For decades, that handshake had seemed impossible.
Sixty-six years ago, in 1949, Chiang Kai-shek retreated to an island across the Taiwan Strait as Mao Zedong's forces took control of mainland China. Each man claimed to be the true leader of all of China. Each claimed the other was an illegal occupier. In the depths of the Cold War, the world lined up behind their favorite: the Eastern Bloc behind Mao and Beijing, the West behind Chiang and Taiwan.
Slowly, though, the enmity faded. Talk of war was heard less and less. Money became a common language.
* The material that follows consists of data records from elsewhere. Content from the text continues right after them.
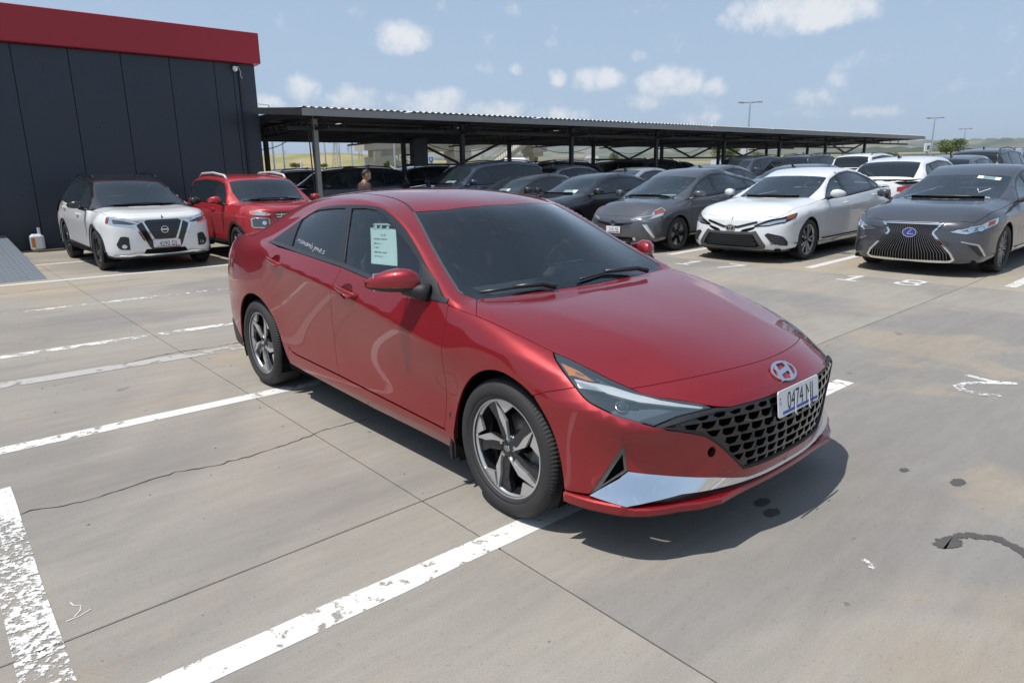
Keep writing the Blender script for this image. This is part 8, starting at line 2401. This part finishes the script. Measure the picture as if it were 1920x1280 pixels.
# ------------------------------------------------------------------ the man
M['skin'] = pbr('skin', (.36, .20, .13), .55, var=.08, vscale=20); M['hair'] = pbr('hair', (.012, .010, .010), .6)
M['shirt'] = pbr('shirt', (.060, .034, .040), .85, var=.2, vscale=14); M['trouser'] = pbr('trouser', (.03, .035, .05), .85)
man = empty('person', (6.90, 12.45, 0), math.radians(-5), 'man in a maroon polo shirt with short dark hair standing among the cars', 'person')
man.scale = (.955, .955, .955)
def skin_body(name, verts, edges, mat, parent, root=0, sub=2):
    me = bpy.data.meshes.new(name); me.from_pydata([v[:3] for v in verts], edges, []); ob = bpy.data.objects.new(name, me); COL.objects.link(ob)
    md = ob.modifiers.new('k', 'SKIN'); md.use_smooth_shade = True
    sv = me.skin_vertices[0].data
    for i, v in enumerate(verts):
        r_ = v[3]; sv[i].radius = (r_, v[4] if len(v) > 4 else r_); sv[i].use_root = i == root
    sb = ob.modifiers.new('s', 'SUBSURF'); sb.levels = sub; sb.render_levels = sub
    dg = bpy.context.evaluated_depsgraph_get(); dg.update(); m2 = bpy.data.meshes.new_from_object(ob.evaluated_get(dg))
    bpy.data.objects.remove(ob); m2.name = name; m2.polygons.foreach_set('use_smooth', [True] * len(m2.polygons))
    return link_mesh(name, m2, mat, parent)
# x to the man's front, y to his left; 1.66 m tall, looking down and ahead
bv = [(0, 0, .92, .11, .12), (0, 0, 1.08, .09, .11), (.0, 0, 1.24, .09, .12), (-.01, 0, 1.36, .07, .10), (.0, 0, 1.43, .058), (.025, 0, 1.49, .052),
      (-.01, .17, 1.365, .050), (.0, .215, 1.20, .046), (.02, .225, 1.08, .042), (.10, .215, .95, .036), (.15, .21, .88, .030),
      (-.01, -.17, 1.365, .050), (.0, -.215, 1.20, .046), (.03, -.225, 1.08, .042), (.13, -.205, .98, .036), (.19, -.19, .92, .030),
      (0, .09, .84, .088), (.01, .10, .50, .062), (-.01, .10, .12, .044), (.0, -.09, .84, .088), (.03, -.10, .50, .062), (.0, -.10, .12, .044), (.06, .10, .045, .042), (.15, .105, .03, .032), (.07, -.10, .045, .042), (.16, -.105, .03, .032)]
be = [(0, 1), (1, 2), (2, 3), (3, 4), (4, 5), (3, 6), (6, 7), (7, 8), (8, 9), (9, 10), (3, 11), (11, 12), (12, 13), (13, 14), (14, 15), (0, 16), (16, 17), (17, 18), (0, 19), (19, 20), (20, 21), (18, 22), (22, 23), (21, 24), (24, 25)]
body = skin_body('body', bv, be, M['skin'], man)
def head():
    mb = MB(); mb.smooth = True; n, m_ = 24, 18; vs = []; fs = []
    for i in range(m_ + 1):
        t = PI * i / m_
        for k in range(n):
            a = 2 * PI * k / n; x = math.sin(t) * math.cos(a); y = math.sin(t) * math.sin(a); z = math.cos(t)
            X_ = x * .098; Y_ = y * .076; Z_ = z * .118
            if z < 0: X_ = X_ * (1 + z * .20) + .018 * -z; Y_ *= 1 + z * .34
            if abs(y) < .30 and x > .6 and -.5 < z < .2: X_ += .022 * (1 - abs(y) / .30) * max(0, 1 - abs(z + .18) / .34)
            if abs(abs(y) - .42) < .22 and x > .5 and .02 < z < .3: X_ -= .008
            if abs(y) < .4 and x > .5 and -.72 < z < -.5: X_ += .006
            vs.append((X_, Y_, Z_))
    for i in range(m_):
        for k in range(n): fs.append([i * n + k, (i + 1) * n + k, (i + 1) * n + (k + 1) % n, i * n + (k + 1) % n])
    mb.add(vs, fs); return mb
R_h = Matrix.Translation((.05, 0, 1.565)) @ Matrix.Rotation(math.radians(-14), 4, 'Z') @ Matrix.Rotation(math.radians(22), 4, 'Y')
hd = head(); hd.v = [tuple(R_h @ Vector(p)) for p in hd.v]; h_o = hd.build('head', M['skin'], man, smooth=True)
hr = head(); keep_ = []
hr.v = [tuple(R_h @ Vector((p[0] * 1.07 - .006, p[1] * 1.09, p[2] * 1.07 + .006))) for p in head().v]
raw = head().v; hr.f = [f for f in hr.f if all((raw[i][2] > .035 + .10 * max(0, raw[i][0] / .1) or (raw[i][0] < -.02 and raw[i][2] > -.055)) for i in f)]; hr.m = [0] * len(hr.f); hr.sm = [True] * len(hr.f)
o = hr.build('hair', M['hair'], h_o, smooth=True)
bm = bmesh.new(); bm.from_mesh(o.data); bmesh.ops.delete(bm, geom=[v for v in bm.verts if not v.link_faces], context='VERTS'); bm.to_mesh(o.data); bm.free()
for s_ in (-1, 1):
    mb = MB(); mb.smooth = True; mb.tube([tuple(R_h @ Vector((-.008, s_ * .074, .02))), tuple(R_h @ Vector((-.012, s_ * .086, .0))), tuple(R_h @ Vector((-.004, s_ * .078, -.03)))], [.014, .017, .010], 8); mb.build('ear', M['skin'], h_o)
    mb = MB(); mb.smooth = True; mb.lathe([(0, .008), (.008, .005), (.011, 0)], 10, 'x', (0, 0, 0)); mb.v = [tuple(R_h @ Vector((p[0] + .083, p[1] + s_ * .032, p[2] + .018))) for p in mb.v]; mb.build('eye', M['black_ink'], h_o)
mb = MB(); mb.box((0, 0, 0), (.006, .042, .008)); mb.v = [tuple(R_h @ Vector((p[0] + .098, p[1], p[2] - .062))) for p in mb.v]; mb.build('mouth', pbr('lip', (.25, .10, .085), .5), h_o)
sv_ = [(0, 0, .90, .148, .168), (0, 0, 1.08, .132, .160), (.0, 0, 1.24, .136, .180), (-.01, 0, 1.365, .112, .182), (.002, 0, 1.432, .068), (-.01, .175, 1.372, .076), (.0, .218, 1.20, .068), (.01, .224, 1.14, .064), (-.01, -.175, 1.372, .076), (.0, -.218, 1.20, .068), (.015, -.224, 1.14, .064)]
shirt = skin_body('polo_shirt', sv_[:5], [(0, 1), (1, 2), (2, 3), (3, 4)], M['shirt'], man)
for s_ in (-1, 1): skin_body('sleeve', [(0, s_ * .10, 1.385, .070), (-.005, s_ * .175, 1.365, .074), (.0, s_ * .218, 1.23, .066), (.01, s_ * .224, 1.13, .062)], [(0, 1), (1, 2), (2, 3)], M['shirt'], shirt)
tv = [(0, 0, .93, .140, .158), (0, .09, .84, .100), (.01, .10, .50, .076), (-.01, .10, .10, .066), (0, -.09, .84, .100), (.03, -.10, .50, .076), (.0, -.10, .10, .066)]
skin_body('trousers', tv, [(0, 1), (1, 2), (2, 3), (0, 4), (4, 5), (5, 6)], M['trouser'], man)
for s_, hx_, hz_ in ((1, .15, .88), (-1, .19, .92)):
    wx_ = Vector((hx_, .21 if s_ > 0 else -.19, hz_)); d = Vector((.45, -.05 * s_, -.85)).normalized(); sd = Vector((0, s_, 0)); up_ = d.cross(sd)
    hv = [(*wx_, .026, .018), (*(wx_ + d * .05), .034, .016), (*(wx_ + d * .085), .036, .015)]; he = [(0, 1), (1, 2)]
    hand = skin_body('hand', hv, he, M['skin'], body)
    for j, (off, ln) in enumerate(((-.028, .062), (-.010, .072), (.010, .068), (.027, .054))):
        b0 = wx_ + d * .085 + sd * off; fv = [(*b0, .0095), (*(b0 + d * ln * .5 + up_ * .004), .0088), (*(b0 + d * ln + up_ * .016), .0075)]
        skin_body('finger', fv, [(0, 1), (1, 2)], M['skin'], body, sub=1)
    b0 = wx_ + d * .03 - sd * .028 * 1; skin_body('thumb', [(*b0, .011), (*(b0 + d * .03 - sd * .018), .010), (*(b0 + d * .055 - sd * .022), .008)], [(0, 1), (1, 2)], M['skin'], body, sub=1)
    mb = MB(); mb.smooth = True; xs0 = .0 if s_ > 0 else .01
    mb.tube([(xs0 - .07, s_ * .10, .05), (xs0 + .04, s_ * .10, .06), (xs0 + .13, s_ * .105, .045), (xs0 + .21, s_ * .105, .03)], [.045, .055, .05, .025], 10); mb.build('shoe', M['black_plastic'], man)
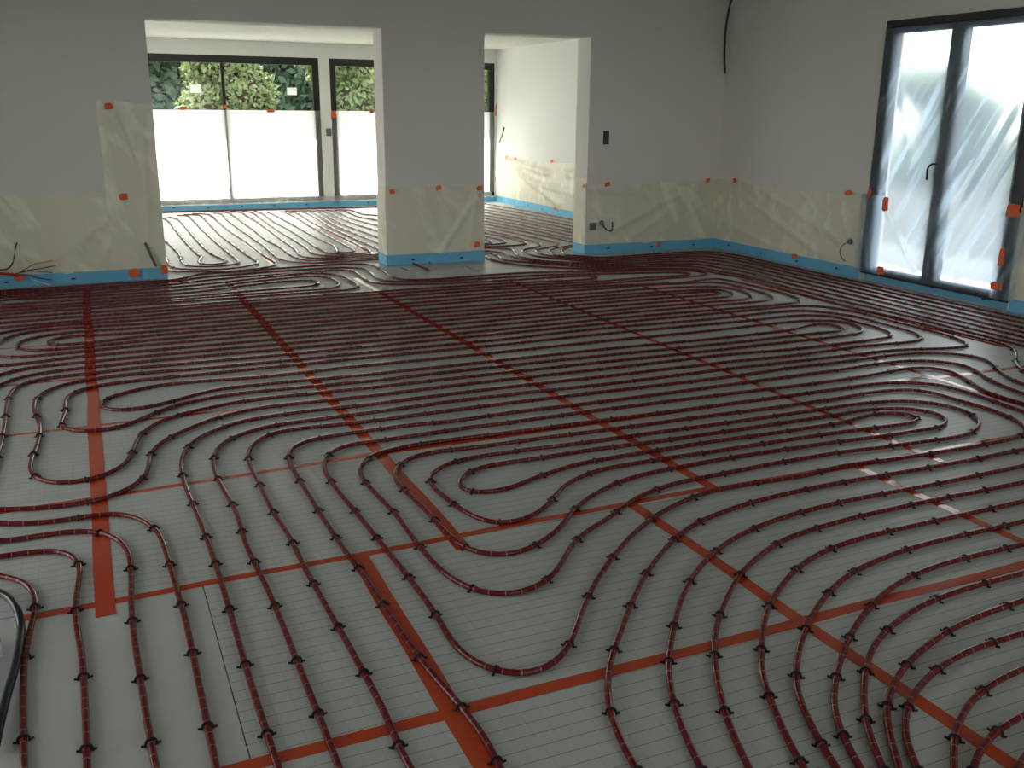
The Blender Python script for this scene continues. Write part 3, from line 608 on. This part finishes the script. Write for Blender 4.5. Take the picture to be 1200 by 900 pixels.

First Taiwan got rich, in part by investing the wealth that Chiang's forces had carried with them on their retreat, becoming an industrial powerhouse that churned out cheap electronics. Then, after China opened its economy, Chinese factories became the place to go for cheap consumer goods. Eventually, Taiwanese investors poured billions of dollars into the mainland.
By then, Taiwan had become an international stepchild, a not-quite country abandoned by the United Nations and forced to compete in the Olympics as Chinese Taipei. But if China became far more powerful, Taiwan wasn't just going to give up.
Bitterness, both sides saw, was not going to achieve very much.
Which is why at 3 p.m. Saturday, China's Xi Jinping and Taiwan's Ma Ying-jeou entered from either side of a ballroom at Singapore's Shangri-La Hotel, walked up to one another and shook hands.
They stood there long enough so each could try out a variety of smiles: effusive, diplomatic, maybe even coy. Stuttering shadows danced behind them as hundreds of cameras clicked on and on.
You could endlessly try to parse the moment. What did it mean that Ma kept up his brightest politician smile as Xi started to look bored? Why did Ma keep Xi's hand pulled so close?
But the men wanted no other news. Even the backdrop — a plain yellow wall — was selected to be neutral, neither the red of China nor the blue of Ma's Kuomintang party.
They made sure the handshake itself was the news. And it was.